También podía llegarme alguna acusación de provocadora o doble agente de la Seguridad Cubana.
De lo que se deduce: los cubanos no tenemos derecho a expresarnos (a menos que queramos escuchar toda esta sarta de…palabras…faltándonos el respeto), en conclusión: menospreciando nuestro intelecto, porque expresar nuestra preocupación respecto a problemas que nos agobian equivale a que preferimos los «cantos de sirena» del «otro gobierno» (los malos yanquis).
Es como si nuestra capacidad intelectual se redujera a criticar ciegamente lo que tenemos, y detrás de nuestras palabras no existiera una vida llena de experiencias, estudios y talento para hacer cosas.
Ya lo dijo el ingenioso Carlitos Marx, cada cual piensa según su modo de vida (el que se le permite o el que logra alcanzar).

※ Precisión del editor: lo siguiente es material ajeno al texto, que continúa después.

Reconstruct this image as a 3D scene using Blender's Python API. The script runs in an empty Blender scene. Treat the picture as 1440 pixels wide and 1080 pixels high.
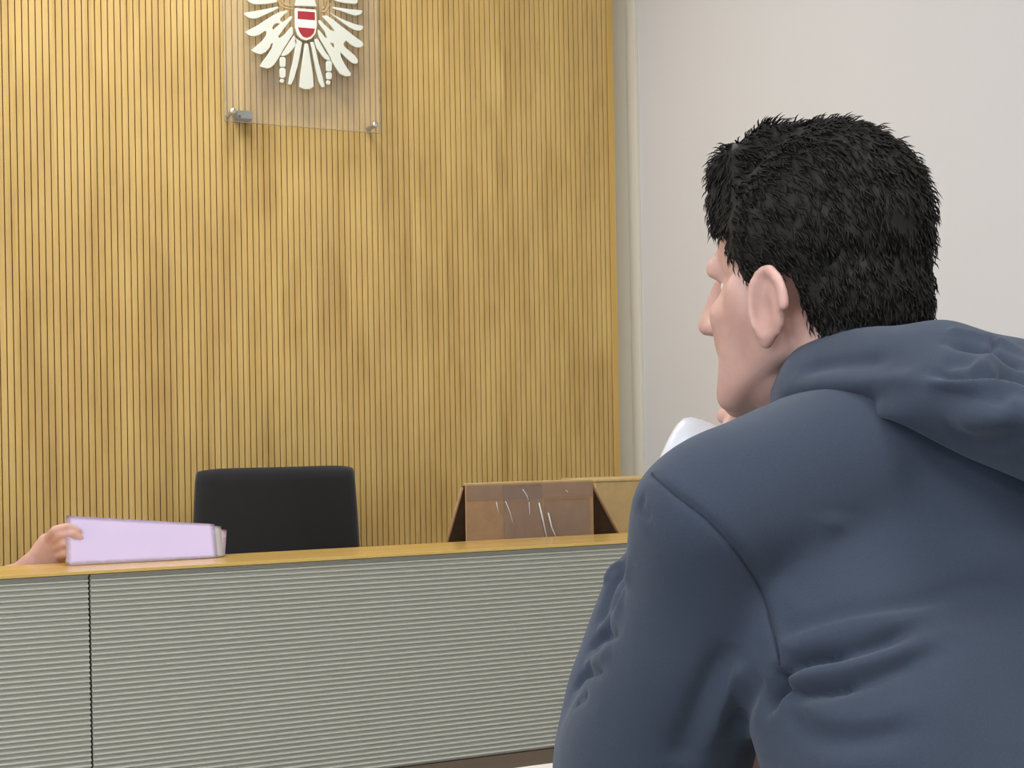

Para mí, mujer cubana con miles de derechos ganados y miles por ganar – porque de eso se trata el progreso, la evolución de la especie, del batallar a diario por mejorar cada día, por sentirnos un poquito mejor, más humanos; pues desde esta posición bastante liberada me sería muy cómodo entrar a un sitio paquistaní, afgano, argelino – o cualquiera similar – para criticar la pasividad de las mujeres de esos países donde apenas si tienen derecho a ser personas (o para hablar mal de los hombres que las someten).
¿Quién soy yo? ¿Dónde vivo yo? ¿Qué sé en realidad sobre la vida de cada una de esas personas tan lejanas?
Como humanista que soy me duele todo lo que le suceda a mujeres, hombres, niños y niñas, pero considero que a la hora de opinar hay que tener mucha delicadeza para no terminar diciendo lo contrario de lo que queremos.
Lo dicen los libros antiguos: el que mucho habla mucho yerra.» Y también hablan de querer sacar la paja en el ojo ajeno sin haber retirado antes la basura de nuestro propio ojo.
Me gustaría que alguna vez decir: soy cubana, no me atrajera miles de preguntas con perfil político, que no se me juzgara solo por el hecho de serlo, que en algunos países desarrollados no me vieran como mercancía fácil para cierto tipo de prostitución, matrimonios ventajosos, como una semifundamentalista lista para agredir a quien diga algo en contra de nuestros gobernantes, como una casi mártir dispuesta a dar mi vida por un ideal, como una disidente que apenas sabe leer y se deja comprar por 100 dólares, como una joven inmadura.
Simplemente un ser humano. Con sueños, ilusiones como cualquier otro, con alegrías y tristezas, con un entorno a veces favorable y otras muy desfavorables -como los de cualquier ciudadano del mundo -.
Ser cubano debe dejar de ser una interferencia a la hora de relacionarnos con el resto del mundo. Siempre me ha parecido preferible – y más sano – contarnos nuestras experiencias en vez de juzgarnos.